[start Provided entries]
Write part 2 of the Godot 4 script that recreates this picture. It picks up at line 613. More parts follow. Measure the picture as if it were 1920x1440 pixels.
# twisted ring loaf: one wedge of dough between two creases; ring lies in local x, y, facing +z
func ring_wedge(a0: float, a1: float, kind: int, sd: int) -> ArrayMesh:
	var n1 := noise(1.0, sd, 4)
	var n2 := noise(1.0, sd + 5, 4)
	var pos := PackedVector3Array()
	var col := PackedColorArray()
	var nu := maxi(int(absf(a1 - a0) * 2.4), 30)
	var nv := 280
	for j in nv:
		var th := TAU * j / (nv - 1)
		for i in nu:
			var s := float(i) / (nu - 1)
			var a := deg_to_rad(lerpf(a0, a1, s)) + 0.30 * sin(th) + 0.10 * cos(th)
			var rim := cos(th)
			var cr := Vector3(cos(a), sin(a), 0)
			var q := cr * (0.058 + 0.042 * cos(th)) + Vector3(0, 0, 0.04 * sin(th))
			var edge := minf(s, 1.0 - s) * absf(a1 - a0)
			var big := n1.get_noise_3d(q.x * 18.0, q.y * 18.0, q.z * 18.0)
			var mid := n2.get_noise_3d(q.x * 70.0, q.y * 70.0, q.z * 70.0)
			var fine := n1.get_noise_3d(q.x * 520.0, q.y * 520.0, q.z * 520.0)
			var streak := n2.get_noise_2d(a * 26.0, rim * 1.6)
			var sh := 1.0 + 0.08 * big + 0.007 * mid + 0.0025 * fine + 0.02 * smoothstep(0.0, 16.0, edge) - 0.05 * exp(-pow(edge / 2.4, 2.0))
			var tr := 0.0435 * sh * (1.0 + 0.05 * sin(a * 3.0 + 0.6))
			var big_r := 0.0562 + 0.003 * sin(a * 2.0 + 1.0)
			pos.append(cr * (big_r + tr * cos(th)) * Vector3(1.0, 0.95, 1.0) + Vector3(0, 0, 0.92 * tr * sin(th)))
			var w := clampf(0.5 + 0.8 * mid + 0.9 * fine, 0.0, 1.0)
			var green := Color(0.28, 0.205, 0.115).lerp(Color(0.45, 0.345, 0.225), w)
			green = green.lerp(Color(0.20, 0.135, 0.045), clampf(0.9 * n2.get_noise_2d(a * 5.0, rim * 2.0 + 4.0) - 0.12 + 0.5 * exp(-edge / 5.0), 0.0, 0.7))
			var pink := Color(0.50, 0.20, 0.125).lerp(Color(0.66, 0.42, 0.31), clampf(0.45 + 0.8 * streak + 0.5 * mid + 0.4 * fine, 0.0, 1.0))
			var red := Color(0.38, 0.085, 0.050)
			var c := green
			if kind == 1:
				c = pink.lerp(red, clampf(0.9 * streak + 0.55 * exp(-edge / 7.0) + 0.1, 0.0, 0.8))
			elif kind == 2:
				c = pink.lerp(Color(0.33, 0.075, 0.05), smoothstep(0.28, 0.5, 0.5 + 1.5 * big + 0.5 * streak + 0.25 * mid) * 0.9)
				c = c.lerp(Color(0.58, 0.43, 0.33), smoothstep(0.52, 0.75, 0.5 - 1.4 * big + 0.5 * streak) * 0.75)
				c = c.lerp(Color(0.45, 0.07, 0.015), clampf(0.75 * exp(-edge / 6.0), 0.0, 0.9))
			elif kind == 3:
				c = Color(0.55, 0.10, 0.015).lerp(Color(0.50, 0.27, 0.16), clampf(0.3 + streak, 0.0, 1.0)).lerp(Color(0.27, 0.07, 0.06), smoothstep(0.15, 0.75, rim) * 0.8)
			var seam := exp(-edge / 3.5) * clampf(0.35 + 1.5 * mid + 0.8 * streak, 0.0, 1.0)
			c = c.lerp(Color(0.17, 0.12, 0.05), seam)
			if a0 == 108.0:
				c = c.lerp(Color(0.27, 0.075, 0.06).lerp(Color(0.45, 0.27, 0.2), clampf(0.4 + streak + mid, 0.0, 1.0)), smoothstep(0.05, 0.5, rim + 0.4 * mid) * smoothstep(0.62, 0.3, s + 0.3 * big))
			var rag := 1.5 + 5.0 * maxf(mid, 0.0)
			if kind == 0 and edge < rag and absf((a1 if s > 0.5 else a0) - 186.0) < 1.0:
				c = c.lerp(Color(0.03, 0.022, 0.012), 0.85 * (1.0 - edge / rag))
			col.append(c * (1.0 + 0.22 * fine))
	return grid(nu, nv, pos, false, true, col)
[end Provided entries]
[start Provided entries]
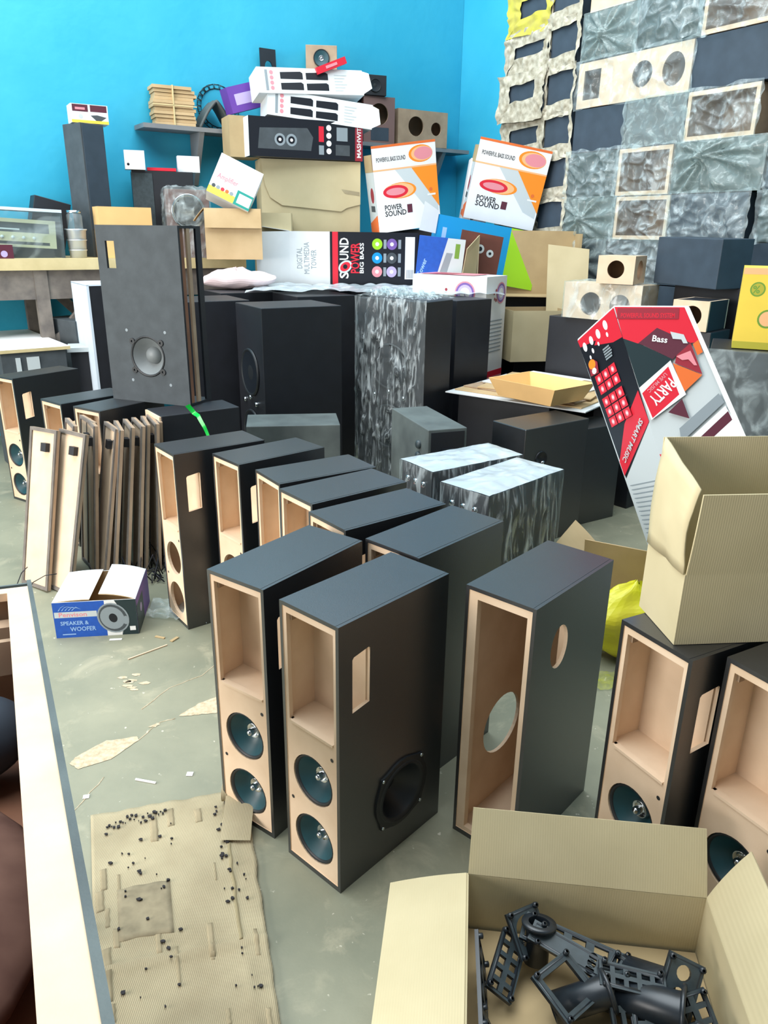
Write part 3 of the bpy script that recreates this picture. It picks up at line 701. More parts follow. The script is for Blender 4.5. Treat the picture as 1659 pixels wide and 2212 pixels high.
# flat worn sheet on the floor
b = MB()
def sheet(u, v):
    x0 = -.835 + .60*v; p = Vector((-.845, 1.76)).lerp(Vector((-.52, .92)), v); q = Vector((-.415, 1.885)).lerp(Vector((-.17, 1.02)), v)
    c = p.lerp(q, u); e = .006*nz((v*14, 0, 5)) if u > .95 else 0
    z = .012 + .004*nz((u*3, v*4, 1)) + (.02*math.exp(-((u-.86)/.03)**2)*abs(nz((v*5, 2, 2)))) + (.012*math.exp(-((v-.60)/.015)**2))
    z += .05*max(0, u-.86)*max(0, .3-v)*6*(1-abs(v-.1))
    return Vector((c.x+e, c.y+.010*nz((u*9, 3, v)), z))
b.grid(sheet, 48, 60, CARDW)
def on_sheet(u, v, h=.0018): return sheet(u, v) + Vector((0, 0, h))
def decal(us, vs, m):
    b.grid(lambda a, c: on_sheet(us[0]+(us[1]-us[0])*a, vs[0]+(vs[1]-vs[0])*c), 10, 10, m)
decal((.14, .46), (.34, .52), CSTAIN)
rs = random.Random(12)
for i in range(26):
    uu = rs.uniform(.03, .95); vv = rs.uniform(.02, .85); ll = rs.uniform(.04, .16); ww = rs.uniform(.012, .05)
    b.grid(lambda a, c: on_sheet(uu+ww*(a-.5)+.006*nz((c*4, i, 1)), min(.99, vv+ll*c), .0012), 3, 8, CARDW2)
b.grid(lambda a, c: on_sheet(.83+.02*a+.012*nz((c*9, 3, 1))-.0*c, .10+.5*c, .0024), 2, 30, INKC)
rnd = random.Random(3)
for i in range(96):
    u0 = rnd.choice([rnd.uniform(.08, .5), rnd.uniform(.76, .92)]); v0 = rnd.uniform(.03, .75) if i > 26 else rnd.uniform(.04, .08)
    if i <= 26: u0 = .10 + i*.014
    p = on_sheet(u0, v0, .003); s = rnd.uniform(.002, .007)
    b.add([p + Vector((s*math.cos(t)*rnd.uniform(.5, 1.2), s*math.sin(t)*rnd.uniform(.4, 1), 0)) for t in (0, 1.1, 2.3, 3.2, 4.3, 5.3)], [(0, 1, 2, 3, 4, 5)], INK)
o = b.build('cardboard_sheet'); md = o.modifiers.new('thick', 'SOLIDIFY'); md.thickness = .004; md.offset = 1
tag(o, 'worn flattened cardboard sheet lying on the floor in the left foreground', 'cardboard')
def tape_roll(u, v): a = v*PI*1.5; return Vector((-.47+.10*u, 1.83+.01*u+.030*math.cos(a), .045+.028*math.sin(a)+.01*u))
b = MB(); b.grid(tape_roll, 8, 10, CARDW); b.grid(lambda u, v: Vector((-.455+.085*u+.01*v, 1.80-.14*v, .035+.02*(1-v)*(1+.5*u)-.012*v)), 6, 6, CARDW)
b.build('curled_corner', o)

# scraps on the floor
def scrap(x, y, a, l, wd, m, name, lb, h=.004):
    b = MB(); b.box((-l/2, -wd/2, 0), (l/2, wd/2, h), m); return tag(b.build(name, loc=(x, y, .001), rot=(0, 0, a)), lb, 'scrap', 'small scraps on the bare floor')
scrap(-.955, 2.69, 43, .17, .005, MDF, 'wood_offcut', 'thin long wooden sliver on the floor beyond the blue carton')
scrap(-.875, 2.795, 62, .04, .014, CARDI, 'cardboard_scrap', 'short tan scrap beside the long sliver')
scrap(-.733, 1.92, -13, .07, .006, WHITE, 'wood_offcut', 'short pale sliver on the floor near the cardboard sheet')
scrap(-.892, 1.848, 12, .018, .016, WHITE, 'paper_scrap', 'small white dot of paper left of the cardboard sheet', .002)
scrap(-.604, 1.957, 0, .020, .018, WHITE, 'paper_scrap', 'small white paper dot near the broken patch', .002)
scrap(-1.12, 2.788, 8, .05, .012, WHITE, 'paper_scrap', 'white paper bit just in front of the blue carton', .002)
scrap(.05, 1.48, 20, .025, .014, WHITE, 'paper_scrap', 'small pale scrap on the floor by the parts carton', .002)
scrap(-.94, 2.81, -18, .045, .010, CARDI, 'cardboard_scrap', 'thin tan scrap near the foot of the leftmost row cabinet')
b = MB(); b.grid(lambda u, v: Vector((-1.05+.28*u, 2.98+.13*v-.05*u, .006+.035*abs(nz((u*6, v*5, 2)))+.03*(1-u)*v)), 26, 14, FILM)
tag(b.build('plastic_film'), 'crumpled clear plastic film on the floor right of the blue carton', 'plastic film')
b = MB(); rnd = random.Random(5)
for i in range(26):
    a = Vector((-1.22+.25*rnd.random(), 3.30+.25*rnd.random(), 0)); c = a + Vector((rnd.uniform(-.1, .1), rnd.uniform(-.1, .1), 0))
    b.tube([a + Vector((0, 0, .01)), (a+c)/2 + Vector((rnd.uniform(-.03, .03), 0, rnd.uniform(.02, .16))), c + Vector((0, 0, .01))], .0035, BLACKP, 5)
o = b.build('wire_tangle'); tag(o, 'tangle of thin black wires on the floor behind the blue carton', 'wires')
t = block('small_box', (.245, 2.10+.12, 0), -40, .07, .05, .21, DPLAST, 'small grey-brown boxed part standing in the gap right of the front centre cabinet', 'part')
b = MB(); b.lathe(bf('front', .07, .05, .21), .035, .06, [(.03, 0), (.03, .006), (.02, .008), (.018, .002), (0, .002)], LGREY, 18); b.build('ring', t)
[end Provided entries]
* _Stated goal_:
Of the lines in the material, how many hold the word "that"? Reply with the number only.

* _Task output_:
2